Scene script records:
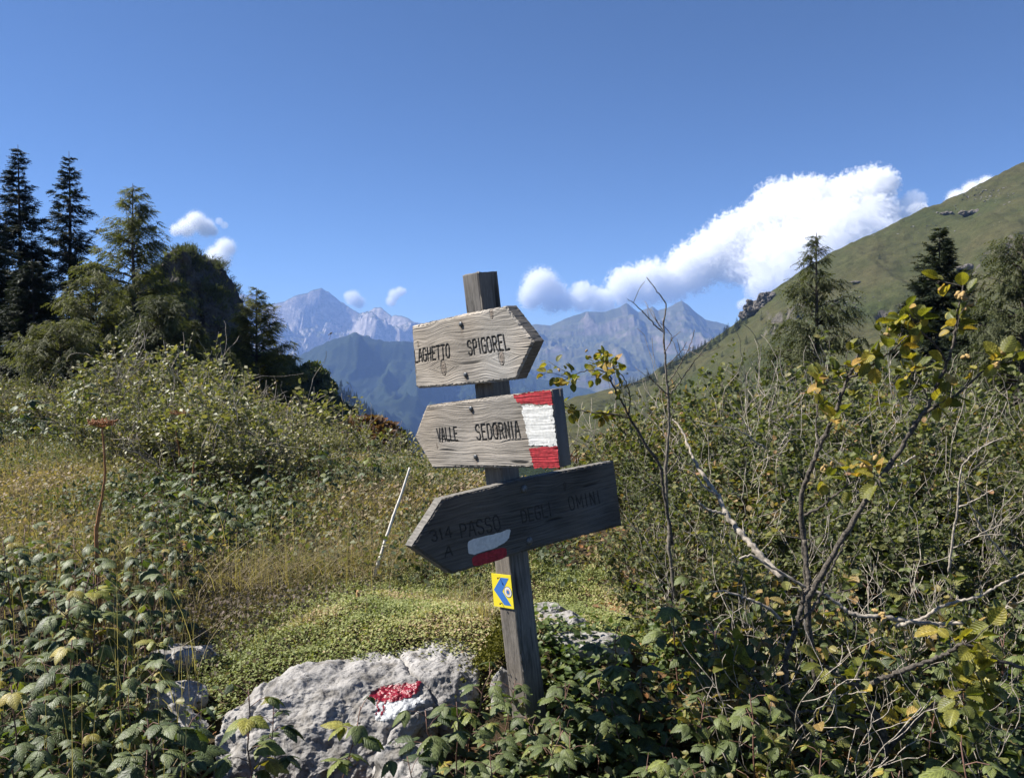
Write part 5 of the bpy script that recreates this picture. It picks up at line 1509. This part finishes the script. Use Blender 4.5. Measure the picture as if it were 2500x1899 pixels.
# insect in flight
def insect():
    c = P(809, 814, 1.2); mb = MB()
    s = 1.2 / FPX
    f = lambda x, y, dd=0: P(770 + x / 27.65, 780 + y / 27.65, 1.2 + dd)
    body = smooth_line([f(990, 930), f(1050, 915), f(1110, 910), f(1150, 925)], 12)
    tube(mb, body - c, np.array([0.4, .7, 1, 1.1, 1, .9, 1, 1.2, 1.2, 1.1, .8, .3]) * 0.0009, 8)
    tube(mb, smooth_line([f(1060, 930), f(980, 990), f(900, 1030), f(870, 1090)], 10) - c, np.linspace(0.0009, 0.0003, 10), 6)
    o = mb.build("body", M['black'])
    root = empty("flying_insect", c); o.parent = root
    tag(root, "tiny black insect with trailing legs in flight before the distant mountains", "insect")
    lb = MB(); tube(lb, smooth_line([f(1060, 980), f(1020, 1080), f(1000, 1180), f(985, 1250), f(920, 1320)], 14) - c, np.full(14, 0.00022), 5); lb.build("leg", M['black'], root)
insect()

# ------------------------------------------------------------------ conifers
def spray_tpl(nb, wid, side, hang):
    """one twig spray, length 1 along +y, made of thin needle blades"""
    V, F = [], []
    def blade(a, b, w_):
        a, b = np.array(a, float), np.array(b, float); d = norm(b - a); n = norm(np.cross(d, [0, 0, 1.0])) * w_
        i = len(V); V.extend([a - n, a + n, b]); F.append([i, i + 1, i + 2])
    blade((0, 0, 0), (0, 1, -hang), wid)
    gg = np.random.default_rng(5)
    for i in range(nb):
        f = (i + 0.6) / nb; s = 1 if i % 2 else -1
        L = side * (1 - 0.55 * f)
        blade((0, f * 0.95, -hang * f), (s * L * 0.85, f + L * 0.55, -hang * f - L * hang * 0.9 + 0.08 * gg.normal()), wid)
        if i % 2: blade((0, f * 0.95, -hang * f), (0.1 * L, f + 0.1, -hang * f - L * 0.8 * hang + (0.2 * L if hang < 0.2 else 0)), wid)
    return np.array(V), np.array(F)
SP_SPRUCE = spray_tpl(9, 0.075, 0.42, 0.25)
SP_LARCH = spray_tpl(8, 0.05, 0.34, 0.5)

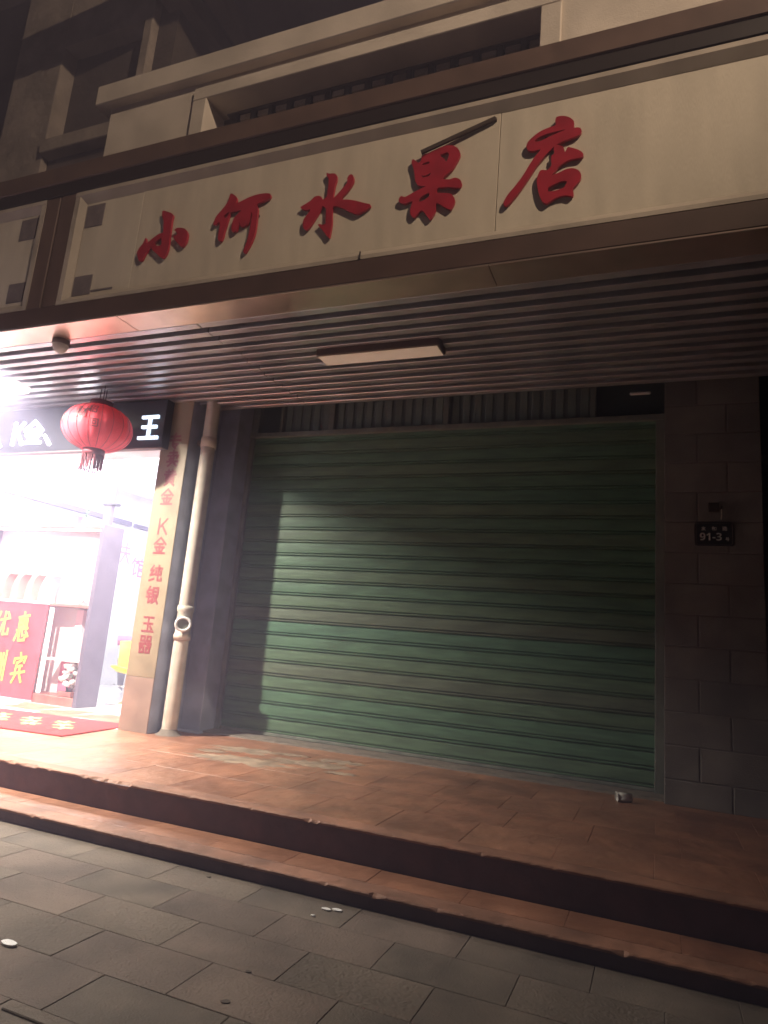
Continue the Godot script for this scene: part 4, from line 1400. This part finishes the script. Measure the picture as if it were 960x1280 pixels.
func lamps() -> void:
	box_lamp("box_light", "unlit brown box light with a glow added to its cream diffuser under the slatted ceiling", Vector3(-1.846, SOFFIT, 1.376), Vector2(0.465, 0.088), false)
	var lit := Vector3(-5.52, SOFFIT, 1.33)
	var a := box_lamp("lit_light", "lit lamp glowing under the slats at the left edge", lit, Vector2(0.125, 0.075), true)
	area_light("lit_light_lamp", lit + Vector3(0, -0.062, 0), Vector2(0.2, 0.12), 2.2, Color(1, 0.95, 0.86), a)
	var flood := Vector3(-4.94, SOFFIT, 2.16)
	var b := box_lamp("lit_light", "lit lamp under the soffit just beyond the left edge", flood, Vector2(0.09, 0.075), true)
	area_light("lit_light_lamp", flood + Vector3(0, -0.085, 0), Vector2(0.085, 0.085), 66.0, Color(1, 0.96, 0.89), b, -0.33)
	# street lamp behind the photographer's right shoulder
	var s := thing("street_lamp", "street lamp on the far side of the pavement, out of the picture", "street lamp", Vector3(6.5, -0.23, 8.1))
	var st := mb()
	lathe(st, [Vector2(0.14, 0.0), Vector2(0.14, 0.3), Vector2(0.08, 0.34), Vector2(0.055, 9.3)], 14)
	part("pole", st, M.bracket, s)
	st = mb()
	bar(st, Vector3(0, 9.3, 0), Vector3(-0.9, 9.6, -0.8), 0.06, 0.06)
	part("arm", st, M.bracket, s)
	st = mb()
	bar(st, Vector3(-0.75, 9.58, -0.67), Vector3(-1.2, 9.68, -1.07), 0.2, 0.08)
	part("lamp_head", st, M.bracket, s)
	st = mb()
	bar(st, Vector3(-0.85, 9.55, -0.76), Vector3(-1.15, 9.61, -1.02), 0.14, 0.02)
	part("lamp_lens", st, M.lamp, s)
	var l := SpotLight3D.new()
	l.name = "street_lamp_light"
	s.add_child(l)
	l.position = Vector3(-1.0, 9.52, -0.9)
	l.look_at_from_position(l.global_position, Vector3(-2.6, 5.6, 1.9))
	l.light_energy = 132.0
	l.light_color = Color(1.0, 0.89, 0.76)
	l.spot_angle = 27.0
	l.spot_angle_attenuation = 0.55
	l.spot_range = 30.0
	l.spot_attenuation = 2.0
	l.light_size = 0.1
	l.shadow_enabled = true
	# small dome on the soffit
	var d := thing("dome_fitting", "small pale dome fitting under the canopy edge, left of the lantern", "fitting", Vector3(-4.2, 2.946, 2.02))
	st = mb()
	lathe(st, [Vector2(0.001, 0.0), Vector2(0.062, 0.0), Vector2(0.062, -0.035), Vector2(0.056, -0.04)], 22)
	part("base", st, M.bracket, d)
	st = mb()
	lathe(st, [Vector2(0.058, -0.036), Vector2(0.055, -0.06), Vector2(0.035, -0.095), Vector2(0.001, -0.11)], 22)
	part("dome", st, M.paper, d)

func lantern() -> void:
	var at := Vector3(-4.65, 2.575, 1.11)
	var l := thing("lantern", "round red silk lantern with a dark fringe hanging under the slats", "lantern", at)
	var rx := 0.3
	var ry := 0.212
	var st := mb()
	var prof: Array = []
	for i in 21:
		var a := -1.25 + 2.5 * i / 20.0
		prof.append(Vector2(rx * pow(cos(a), 0.9), ry * sin(a)))
	lathe(st, prof, 72, Transform3D.IDENTITY, 0.035, 18)
	var body := part("silk", st, M.silk, l)
	st = mb()
	for k in 18:
		var pts: Array = []
		for i in 15:
			var a := -1.2 + 2.4 * i / 14.0
			var u := TAU * (k + 0.0) / 18.0
			var r := rx * pow(cos(a), 0.9) * 0.965 + 0.003
			pts.append(Vector3(cos(u) * r, ry * sin(a), sin(u) * r))
		tube(st, pts, 0.0022, 4)
	part("rib", st, M.maroon, body)
	st = mb()
	lathe(st, [Vector2(0.001, ry * 0.93), Vector2(0.098, ry * 0.93), Vector2(0.098, ry + 0.035), Vector2(0.09, ry + 0.035), Vector2(0.09, ry)], 28)
	part("top_collar", st, M.maroon, l)
	st = mb()
	lathe(st, [Vector2(0.001, -ry * 0.93), Vector2(0.092, -ry * 0.93), Vector2(0.095, -ry - 0.04), Vector2(0.085, -ry - 0.04)], 28)
	part("bottom_collar", st, M.maroon, l)
	st = mb()
	for k in 44:
		var u := TAU * k / 44.0
		var p := Vector3(cos(u) * 0.09, -ry - 0.03, sin(u) * 0.09)
		bar(st, p, p + Vector3(rng.randf_range(-0.012, 0.012), -0.12 - rng.randf() * 0.03, rng.randf_range(-0.012, 0.012)), 0.007, 0.004)
	var fr := part("fringe", st, M.maroon, l)
	fr.set_meta("kind", "stuff")
	for s: Array in [[-0.035, 0.0], [0.03, 0.02], [0.005, -0.03]]:
		st = mb()
		tube(st, [Vector3(s[0] * 1.4, ry, s[1]), Vector3(s[0], 0.26, s[1]), Vector3(s[0] * 0.9, SOFFIT + 0.02 - at.y, s[1])], 0.0035, 6)
		part("cord", st, M.black, l)
	# dark characters brushed on the silk, bent round it
	for g: Array in [["财", 1.28, 0.06, 0.12], ["招", 0.98, 0.10, 0.085], ["回", 0.88, -0.03, 0.075], ["财", 2.1, 0.02, 0.10]]:
		st = mb()
		for s: Array in STROKES[g[0]]:
			for i in s.size() / 2 - 1:
				var steps := 4
				for q in steps:
					var ends: Array[Vector3] = []
					var ends2: Array[Vector3] = []
					var d := Vector2(s[i * 2 + 2] - s[i * 2], s[i * 2 + 3] - s[i * 2 + 1]).normalized().orthogonal() * 0.42
					for e in 2:
						var f := float(q + e) / steps
						var p := Vector2(lerpf(s[i * 2], s[i * 2 + 2], f), lerpf(s[i * 2 + 1], s[i * 2 + 3], f))
						for w: float in [-1.0, 1.0]:
							var v := (p + d * w - Vector2(5, 5)) / 10.0 * float(g[3])
							var y: float = g[2] - v.y
							var sa := clampf(y / ry, -0.98, 0.98)
							var r := rx * pow(cos(asin(sa)), 0.9) + 0.004
							var u: float = g[1] - v.x / r
							ends.append(Vector3(cos(u) * r, y, sin(u) * r))
					quad(st, ends[0], ends[1], ends[3], ends[2], Vector3(cos(g[1]), 0, sin(g[1])))
		part("character", st, M.black, l)

# ---- litter

func small_things() -> void:
	var t := thing("crushed_cup", "crushed pale plastic cup lying at the right foot of the shutter", "cup", Vector3(-0.16, 0.03, 0.42))
	t.rotation = Vector3(0.0, 0.3, 1.62)
	var st := mb()
	lathe(st, [Vector2(0.001, 0.0), Vector2(0.028, 0.0), Vector2(0.034, 0.05), Vector2(0.037, 0.095), Vector2(0.034, 0.095), Vector2(0.031, 0.05), Vector2(0.025, 0.006)], 20, Transform3D.IDENTITY, 0.25, 5)
	part("wall", st, M.paper, t)
	st = mb()
	lathe(st, [Vector2(0.034, 0.092), Vector2(0.04, 0.094), Vector2(0.04, 0.1), Vector2(0.034, 0.1)], 20, Transform3D.IDENTITY, 0.15, 5)
	part("rim", st, M.white, t)
	var labels := ["white scrap of foam on the paving near the left edge", "left one of two white chips on the paving by the step", "right one of two white chips on the paving by the step", "tiny white speck on the paving below the two chips", "tiny white speck on the dark paving at lower right"]
	var spots := [[-2.044, 3.569, 0.034, 0.018], [-1.285, 2.668, 0.022, 0.012], [-1.243, 2.650, 0.024, 0.013], [-1.3, 2.76, 0.01, 0.007], [0.12, 2.95, 0.012, 0.008]]
	for k in 5:
		var s: Array = spots[k]
		var o := thing("litter_scrap", labels[k], "litter", Vector3(s[0], -0.222, s[1]), "white scraps on the paving")
		var outer := PackedVector2Array()
		for i in 11:
			var a := TAU * i / 11.0
			outer.append(Vector2(cos(a) * s[2], sin(a) * s[3]) * rng.randf_range(0.85, 1.15))
		st = mb()
		slab(st, outer, [], 0.0, 0.007 if k == 0 else 0.004)
		part("scrap", st, M.white, o, Vector3(0, 0.0015, 0), Vector3(-PI / 2, 0, 0))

§ **EXERCISE DIRECTIONS**
Show every line above in which the word "This" occurs.

§ **CORRECT RESPONSE**
Write part 5 of the bpy script that recreates this picture. It picks up at line 1509. This part finishes the script. Use Blender 4.5. Measure the picture as if it were 2500x1899 pixels.
Continue the Godot script for this scene: part 4, from line 1400. This part finishes the script. Measure the picture as if it were 960x1280 pixels.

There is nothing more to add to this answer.